Le banche italiane vendono BTp a rotta di collo: almeno questo è ciò che ci sussurra la banca d’affari Jefferies che sottolinea come questo particolare mercato abbia visto solamente a dicembre vendite per circa 12, 6 miliardi di euro. Per quale motivo?
A quanto pare i titoli di stato italiani sono stati venduti con veemenza dagli istituti della penisola per un totale monetario, dall’inizio del “quantitative easing” della BCE fino alla fine dello scorso dicembre , di circa 100 miliardi. La questione è semplice: con l’avvio di questo sostegno alle economie degli Stati i rendimenti dei BTp sono letteralmente crollati. Non è un mistero che i decennali italiani che nel 2011 regalavano un guadagno del 7,4% ora si attestano a circa il 2% dopo essere scesi anche all’1%.
Motivazione per la quale le banche, sempre di più, davanti a prezzi alti e rendimenti bassi hanno deciso di partire con campagna di liberazione dagli stessi, sia per realizzare delle plusvalenze, sia perché il guadagno non era più quello iniziale ed era necessario evitare conseguenze sul lungo termine.
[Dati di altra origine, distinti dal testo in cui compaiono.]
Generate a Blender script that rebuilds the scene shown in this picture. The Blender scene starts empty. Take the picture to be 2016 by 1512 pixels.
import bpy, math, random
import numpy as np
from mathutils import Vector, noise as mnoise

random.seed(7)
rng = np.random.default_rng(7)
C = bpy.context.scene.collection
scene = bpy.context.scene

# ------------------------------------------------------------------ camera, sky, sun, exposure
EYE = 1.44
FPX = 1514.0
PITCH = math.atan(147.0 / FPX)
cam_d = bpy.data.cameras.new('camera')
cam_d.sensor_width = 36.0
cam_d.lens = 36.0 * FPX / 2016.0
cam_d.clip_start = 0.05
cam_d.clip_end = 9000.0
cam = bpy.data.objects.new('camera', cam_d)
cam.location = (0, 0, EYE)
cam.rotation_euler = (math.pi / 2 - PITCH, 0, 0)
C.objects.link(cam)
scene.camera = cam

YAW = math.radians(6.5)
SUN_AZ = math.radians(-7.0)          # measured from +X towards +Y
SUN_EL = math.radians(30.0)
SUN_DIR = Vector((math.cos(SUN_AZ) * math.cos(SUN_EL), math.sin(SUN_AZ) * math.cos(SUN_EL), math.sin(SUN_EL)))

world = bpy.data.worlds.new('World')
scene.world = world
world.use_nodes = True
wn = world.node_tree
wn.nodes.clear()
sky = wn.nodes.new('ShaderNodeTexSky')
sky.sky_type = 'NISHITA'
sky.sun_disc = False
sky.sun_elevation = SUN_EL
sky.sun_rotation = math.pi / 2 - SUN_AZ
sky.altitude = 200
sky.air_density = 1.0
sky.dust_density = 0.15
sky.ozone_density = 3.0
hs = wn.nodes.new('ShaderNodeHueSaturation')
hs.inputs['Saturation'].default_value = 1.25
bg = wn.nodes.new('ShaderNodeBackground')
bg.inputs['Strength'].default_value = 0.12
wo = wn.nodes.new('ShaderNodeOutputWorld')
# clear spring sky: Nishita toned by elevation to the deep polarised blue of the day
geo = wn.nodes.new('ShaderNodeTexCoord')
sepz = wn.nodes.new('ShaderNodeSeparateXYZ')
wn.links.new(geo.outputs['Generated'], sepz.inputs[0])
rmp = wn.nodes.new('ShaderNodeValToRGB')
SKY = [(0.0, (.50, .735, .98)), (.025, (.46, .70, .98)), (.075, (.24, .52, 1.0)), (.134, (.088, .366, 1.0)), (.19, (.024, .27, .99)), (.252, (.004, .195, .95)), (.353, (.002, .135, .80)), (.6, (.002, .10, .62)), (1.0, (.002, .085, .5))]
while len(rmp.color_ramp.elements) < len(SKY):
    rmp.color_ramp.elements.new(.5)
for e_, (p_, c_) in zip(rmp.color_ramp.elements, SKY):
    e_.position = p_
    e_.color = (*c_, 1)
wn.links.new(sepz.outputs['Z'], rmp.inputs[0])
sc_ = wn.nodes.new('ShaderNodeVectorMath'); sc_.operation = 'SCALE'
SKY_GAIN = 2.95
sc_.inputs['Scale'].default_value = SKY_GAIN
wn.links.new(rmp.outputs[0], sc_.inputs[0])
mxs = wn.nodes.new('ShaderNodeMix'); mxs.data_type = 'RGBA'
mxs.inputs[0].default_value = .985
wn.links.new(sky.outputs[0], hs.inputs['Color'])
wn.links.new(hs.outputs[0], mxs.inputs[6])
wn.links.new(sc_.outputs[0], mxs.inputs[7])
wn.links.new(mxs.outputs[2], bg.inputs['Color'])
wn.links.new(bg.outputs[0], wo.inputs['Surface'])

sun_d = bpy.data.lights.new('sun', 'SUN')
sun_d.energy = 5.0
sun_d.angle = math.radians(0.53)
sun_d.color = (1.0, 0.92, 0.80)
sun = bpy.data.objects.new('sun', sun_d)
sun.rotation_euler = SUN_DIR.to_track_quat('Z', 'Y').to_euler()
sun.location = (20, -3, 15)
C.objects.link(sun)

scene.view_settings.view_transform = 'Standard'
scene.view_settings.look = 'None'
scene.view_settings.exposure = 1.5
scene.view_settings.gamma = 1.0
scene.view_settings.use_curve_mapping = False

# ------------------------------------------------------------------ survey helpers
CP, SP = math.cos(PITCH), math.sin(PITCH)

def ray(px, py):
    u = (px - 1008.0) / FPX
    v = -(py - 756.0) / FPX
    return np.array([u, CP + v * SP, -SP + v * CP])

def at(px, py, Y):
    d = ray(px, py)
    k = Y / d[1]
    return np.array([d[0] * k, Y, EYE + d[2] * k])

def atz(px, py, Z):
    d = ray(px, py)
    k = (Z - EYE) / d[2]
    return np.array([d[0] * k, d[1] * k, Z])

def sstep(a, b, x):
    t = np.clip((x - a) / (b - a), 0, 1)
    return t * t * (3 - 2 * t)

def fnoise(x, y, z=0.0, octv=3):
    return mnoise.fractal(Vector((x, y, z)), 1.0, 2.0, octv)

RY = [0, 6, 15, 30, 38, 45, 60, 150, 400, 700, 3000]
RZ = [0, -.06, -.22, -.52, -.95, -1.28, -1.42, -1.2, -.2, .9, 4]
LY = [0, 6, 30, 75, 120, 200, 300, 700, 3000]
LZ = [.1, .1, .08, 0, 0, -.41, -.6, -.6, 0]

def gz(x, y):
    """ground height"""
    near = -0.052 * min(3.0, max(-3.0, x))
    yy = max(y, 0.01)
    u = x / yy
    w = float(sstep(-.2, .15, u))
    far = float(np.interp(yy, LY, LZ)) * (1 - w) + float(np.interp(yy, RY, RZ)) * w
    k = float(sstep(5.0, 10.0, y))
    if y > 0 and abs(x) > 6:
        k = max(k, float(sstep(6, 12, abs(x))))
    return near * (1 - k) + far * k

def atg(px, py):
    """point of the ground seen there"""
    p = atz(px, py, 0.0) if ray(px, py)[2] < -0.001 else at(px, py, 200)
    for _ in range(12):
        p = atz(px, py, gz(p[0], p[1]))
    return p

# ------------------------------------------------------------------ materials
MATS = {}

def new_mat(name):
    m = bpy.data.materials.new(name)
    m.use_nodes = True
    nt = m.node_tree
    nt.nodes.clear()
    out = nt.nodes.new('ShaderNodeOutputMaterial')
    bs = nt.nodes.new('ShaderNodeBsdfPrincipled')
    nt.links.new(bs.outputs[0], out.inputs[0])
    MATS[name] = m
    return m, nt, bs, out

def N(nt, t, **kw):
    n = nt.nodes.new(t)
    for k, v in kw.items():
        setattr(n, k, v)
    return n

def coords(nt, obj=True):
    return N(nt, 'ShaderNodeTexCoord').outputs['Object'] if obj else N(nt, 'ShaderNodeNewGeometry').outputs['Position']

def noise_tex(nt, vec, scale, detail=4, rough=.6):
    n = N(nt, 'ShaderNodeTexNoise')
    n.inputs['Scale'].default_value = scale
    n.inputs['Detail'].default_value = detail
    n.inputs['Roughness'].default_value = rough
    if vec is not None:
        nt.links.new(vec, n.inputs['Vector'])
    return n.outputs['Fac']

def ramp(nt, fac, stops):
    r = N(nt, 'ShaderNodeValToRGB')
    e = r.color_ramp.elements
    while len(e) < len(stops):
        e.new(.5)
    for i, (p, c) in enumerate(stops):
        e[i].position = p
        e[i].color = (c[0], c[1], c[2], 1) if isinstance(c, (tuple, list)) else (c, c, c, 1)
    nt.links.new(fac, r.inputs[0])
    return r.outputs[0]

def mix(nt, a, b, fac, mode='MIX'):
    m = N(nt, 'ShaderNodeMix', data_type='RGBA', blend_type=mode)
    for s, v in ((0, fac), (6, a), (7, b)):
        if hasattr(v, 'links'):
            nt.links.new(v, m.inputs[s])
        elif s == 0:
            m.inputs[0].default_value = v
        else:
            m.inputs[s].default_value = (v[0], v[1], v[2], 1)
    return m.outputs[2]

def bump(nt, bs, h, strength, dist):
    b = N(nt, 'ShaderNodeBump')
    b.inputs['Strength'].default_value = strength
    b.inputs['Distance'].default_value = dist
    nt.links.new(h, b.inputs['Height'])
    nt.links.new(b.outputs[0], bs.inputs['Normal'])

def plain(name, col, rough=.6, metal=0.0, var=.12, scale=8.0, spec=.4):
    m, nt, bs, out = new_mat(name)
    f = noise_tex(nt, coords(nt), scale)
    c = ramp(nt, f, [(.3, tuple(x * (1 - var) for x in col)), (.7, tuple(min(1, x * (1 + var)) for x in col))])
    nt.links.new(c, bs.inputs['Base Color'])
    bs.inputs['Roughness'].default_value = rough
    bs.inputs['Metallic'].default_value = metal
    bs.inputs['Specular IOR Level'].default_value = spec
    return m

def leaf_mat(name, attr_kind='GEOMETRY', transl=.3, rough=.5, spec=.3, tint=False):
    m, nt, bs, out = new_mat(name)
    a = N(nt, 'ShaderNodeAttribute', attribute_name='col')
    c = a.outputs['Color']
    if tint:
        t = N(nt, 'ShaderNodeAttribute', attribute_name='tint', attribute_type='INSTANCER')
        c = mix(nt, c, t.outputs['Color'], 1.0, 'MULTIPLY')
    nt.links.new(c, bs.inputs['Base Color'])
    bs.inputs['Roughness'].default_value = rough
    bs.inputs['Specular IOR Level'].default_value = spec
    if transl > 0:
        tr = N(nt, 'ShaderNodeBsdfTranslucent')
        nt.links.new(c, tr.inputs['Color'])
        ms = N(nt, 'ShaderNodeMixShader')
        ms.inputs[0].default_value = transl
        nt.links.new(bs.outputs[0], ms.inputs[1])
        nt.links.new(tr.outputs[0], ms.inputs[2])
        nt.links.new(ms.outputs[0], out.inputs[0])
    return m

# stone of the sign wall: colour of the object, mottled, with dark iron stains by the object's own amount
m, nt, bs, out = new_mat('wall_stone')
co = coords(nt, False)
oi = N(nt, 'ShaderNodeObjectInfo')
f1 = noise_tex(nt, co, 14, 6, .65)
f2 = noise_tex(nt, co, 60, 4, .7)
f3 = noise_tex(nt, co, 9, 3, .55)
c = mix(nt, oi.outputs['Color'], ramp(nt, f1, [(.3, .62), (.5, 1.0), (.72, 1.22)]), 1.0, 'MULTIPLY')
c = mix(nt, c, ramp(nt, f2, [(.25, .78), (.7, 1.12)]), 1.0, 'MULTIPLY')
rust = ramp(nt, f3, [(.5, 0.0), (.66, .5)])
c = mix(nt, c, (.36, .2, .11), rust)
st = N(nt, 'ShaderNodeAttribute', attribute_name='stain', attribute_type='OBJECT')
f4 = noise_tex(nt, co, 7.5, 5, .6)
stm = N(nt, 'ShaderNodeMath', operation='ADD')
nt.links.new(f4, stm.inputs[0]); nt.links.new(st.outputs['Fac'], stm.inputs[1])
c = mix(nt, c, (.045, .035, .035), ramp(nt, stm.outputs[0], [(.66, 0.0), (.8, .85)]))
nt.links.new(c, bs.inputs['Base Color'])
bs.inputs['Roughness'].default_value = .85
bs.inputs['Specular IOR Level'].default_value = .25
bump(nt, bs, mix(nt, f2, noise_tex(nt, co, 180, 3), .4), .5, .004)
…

In tutto ciò tra l’altro deve essere tenuto da conto il rapporto molto stretto che in alcuni casi vi è tra Ministero del Tesoro e le banche, tutt’altro che favorevole a questo tipo di investimento e che con molta probabilità l’Italia sconterà nel momento in cui, se questo diverrà realtà, verrà messo un tetto massimo alla detenzione di bond sovrani rispetto a specifici criteri patrimoniali come accade con i prestiti privati e quindi obbligando gli istituti ad avere del capitale pronto a coprire le perdite.
Insomma, la situazione non è semplicissima e se ora l’acquisto da parte della BCE aiuta le banche a non soffrire, differente sarà quando il quantitative easing verrà fermato.